--- What to produce ---
Copy out the data below verbatim.
'''
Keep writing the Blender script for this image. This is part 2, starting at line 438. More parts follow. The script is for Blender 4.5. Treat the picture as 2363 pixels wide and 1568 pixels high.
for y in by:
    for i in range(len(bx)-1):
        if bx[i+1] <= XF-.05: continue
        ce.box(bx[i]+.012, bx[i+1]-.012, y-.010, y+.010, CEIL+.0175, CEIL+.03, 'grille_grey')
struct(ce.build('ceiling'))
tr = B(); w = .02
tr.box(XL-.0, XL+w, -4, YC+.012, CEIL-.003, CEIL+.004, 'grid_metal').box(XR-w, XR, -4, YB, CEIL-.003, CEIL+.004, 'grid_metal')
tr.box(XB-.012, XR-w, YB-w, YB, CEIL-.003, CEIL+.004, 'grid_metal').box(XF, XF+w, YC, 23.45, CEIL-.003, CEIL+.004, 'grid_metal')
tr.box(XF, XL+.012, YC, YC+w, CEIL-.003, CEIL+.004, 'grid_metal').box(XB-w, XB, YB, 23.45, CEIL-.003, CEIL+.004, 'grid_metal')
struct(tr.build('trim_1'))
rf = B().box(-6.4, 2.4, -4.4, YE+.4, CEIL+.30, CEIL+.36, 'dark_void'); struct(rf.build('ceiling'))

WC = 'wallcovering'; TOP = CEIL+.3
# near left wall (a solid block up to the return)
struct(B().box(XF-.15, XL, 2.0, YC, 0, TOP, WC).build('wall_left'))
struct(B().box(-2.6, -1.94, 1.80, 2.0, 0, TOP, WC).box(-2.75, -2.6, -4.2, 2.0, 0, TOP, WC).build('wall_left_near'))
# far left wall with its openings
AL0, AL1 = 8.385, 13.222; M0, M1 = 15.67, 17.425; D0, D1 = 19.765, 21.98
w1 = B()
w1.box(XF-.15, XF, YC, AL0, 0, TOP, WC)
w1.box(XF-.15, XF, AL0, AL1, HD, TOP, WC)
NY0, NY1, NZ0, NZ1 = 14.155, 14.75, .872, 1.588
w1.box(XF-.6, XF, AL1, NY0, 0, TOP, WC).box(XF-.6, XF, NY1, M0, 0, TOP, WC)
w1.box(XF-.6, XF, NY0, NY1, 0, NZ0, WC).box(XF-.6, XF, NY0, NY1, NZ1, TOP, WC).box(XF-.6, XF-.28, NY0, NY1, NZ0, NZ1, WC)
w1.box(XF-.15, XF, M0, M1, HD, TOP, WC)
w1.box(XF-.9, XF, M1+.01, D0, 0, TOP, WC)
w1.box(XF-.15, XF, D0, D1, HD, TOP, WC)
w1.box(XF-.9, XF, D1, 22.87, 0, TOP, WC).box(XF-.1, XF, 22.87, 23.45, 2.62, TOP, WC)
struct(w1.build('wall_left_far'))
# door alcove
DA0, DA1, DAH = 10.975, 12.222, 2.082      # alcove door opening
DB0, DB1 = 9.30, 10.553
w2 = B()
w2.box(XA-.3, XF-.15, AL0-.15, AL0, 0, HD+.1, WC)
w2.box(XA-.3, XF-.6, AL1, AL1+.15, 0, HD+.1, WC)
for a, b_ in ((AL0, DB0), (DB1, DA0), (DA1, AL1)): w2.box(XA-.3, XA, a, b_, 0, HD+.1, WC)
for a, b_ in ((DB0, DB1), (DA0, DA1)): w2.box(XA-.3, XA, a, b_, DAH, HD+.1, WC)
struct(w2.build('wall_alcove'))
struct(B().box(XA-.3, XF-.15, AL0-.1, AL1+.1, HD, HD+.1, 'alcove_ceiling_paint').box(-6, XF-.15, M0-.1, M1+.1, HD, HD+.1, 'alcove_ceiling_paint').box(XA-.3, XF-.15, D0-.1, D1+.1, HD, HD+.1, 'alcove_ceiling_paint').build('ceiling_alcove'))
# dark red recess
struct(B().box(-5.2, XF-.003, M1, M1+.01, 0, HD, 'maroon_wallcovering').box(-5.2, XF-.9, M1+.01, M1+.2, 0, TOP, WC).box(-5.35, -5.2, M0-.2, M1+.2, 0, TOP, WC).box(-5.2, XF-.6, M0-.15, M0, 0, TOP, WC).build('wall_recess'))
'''
--- Problem solution ---
Keep writing the Blender script for this image. This is part 2, starting at line 438. More parts follow. The script is for Blender 4.5. Treat the picture as 2363 pixels wide and 1568 pixels high.
for y in by:
    for i in range(len(bx)-1):
        if bx[i+1] <= XF-.05: continue
        ce.box(bx[i]+.012, bx[i+1]-.012, y-.010, y+.010, CEIL+.0175, CEIL+.03, 'grille_grey')
struct(ce.build('ceiling'))
tr = B(); w = .02
tr.box(XL-.0, XL+w, -4, YC+.012, CEIL-.003, CEIL+.004, 'grid_metal').box(XR-w, XR, -4, YB, CEIL-.003, CEIL+.004, 'grid_metal')
tr.box(XB-.012, XR-w, YB-w, YB, CEIL-.003, CEIL+.004, 'grid_metal').box(XF, XF+w, YC, 23.45, CEIL-.003, CEIL+.004, 'grid_metal')
tr.box(XF, XL+.012, YC, YC+w, CEIL-.003, CEIL+.004, 'grid_metal').box(XB-w, XB, YB, 23.45, CEIL-.003, CEIL+.004, 'grid_metal')
struct(tr.build('trim_1'))
rf = B().box(-6.4, 2.4, -4.4, YE+.4, CEIL+.30, CEIL+.36, 'dark_void'); struct(rf.build('ceiling'))

WC = 'wallcovering'; TOP = CEIL+.3
# near left wall (a solid block up to the return)
struct(B().box(XF-.15, XL, 2.0, YC, 0, TOP, WC).build('wall_left'))
struct(B().box(-2.6, -1.94, 1.80, 2.0, 0, TOP, WC).box(-2.75, -2.6, -4.2, 2.0, 0, TOP, WC).build('wall_left_near'))
# far left wall with its openings
AL0, AL1 = 8.385, 13.222; M0, M1 = 15.67, 17.425; D0, D1 = 19.765, 21.98
w1 = B()
w1.box(XF-.15, XF, YC, AL0, 0, TOP, WC)
w1.box(XF-.15, XF, AL0, AL1, HD, TOP, WC)
NY0, NY1, NZ0, NZ1 = 14.155, 14.75, .872, 1.588
w1.box(XF-.6, XF, AL1, NY0, 0, TOP, WC).box(XF-.6, XF, NY1, M0, 0, TOP, WC)
w1.box(XF-.6, XF, NY0, NY1, 0, NZ0, WC).box(XF-.6, XF, NY0, NY1, NZ1, TOP, WC).box(XF-.6, XF-.28, NY0, NY1, NZ0, NZ1, WC)
w1.box(XF-.15, XF, M0, M1, HD, TOP, WC)
w1.box(XF-.9, XF, M1+.01, D0, 0, TOP, WC)
w1.box(XF-.15, XF, D0, D1, HD, TOP, WC)
w1.box(XF-.9, XF, D1, 22.87, 0, TOP, WC).box(XF-.1, XF, 22.87, 23.45, 2.62, TOP, WC)
struct(w1.build('wall_left_far'))
# door alcove
DA0, DA1, DAH = 10.975, 12.222, 2.082      # alcove door opening
DB0, DB1 = 9.30, 10.553
w2 = B()
w2.box(XA-.3, XF-.15, AL0-.15, AL0, 0, HD+.1, WC)
w2.box(XA-.3, XF-.6, AL1, AL1+.15, 0, HD+.1, WC)
for a, b_ in ((AL0, DB0), (DB1, DA0), (DA1, AL1)): w2.box(XA-.3, XA, a, b_, 0, HD+.1, WC)
for a, b_ in ((DB0, DB1), (DA0, DA1)): w2.box(XA-.3, XA, a, b_, DAH, HD+.1, WC)
struct(w2.build('wall_alcove'))
struct(B().box(XA-.3, XF-.15, AL0-.1, AL1+.1, HD, HD+.1, 'alcove_ceiling_paint').box(-6, XF-.15, M0-.1, M1+.1, HD, HD+.1, 'alcove_ceiling_paint').box(XA-.3, XF-.15, D0-.1, D1+.1, HD, HD+.1, 'alcove_ceiling_paint').build('ceiling_alcove'))
# dark red recess
struct(B().box(-5.2, XF-.003, M1, M1+.01, 0, HD, 'maroon_wallcovering').box(-5.2, XF-.9, M1+.01, M1+.2, 0, TOP, WC).box(-5.35, -5.2, M0-.2, M1+.2, 0, TOP, WC).box(-5.2, XF-.6, M0-.15, M0, 0, TOP, WC).build('wall_recess'))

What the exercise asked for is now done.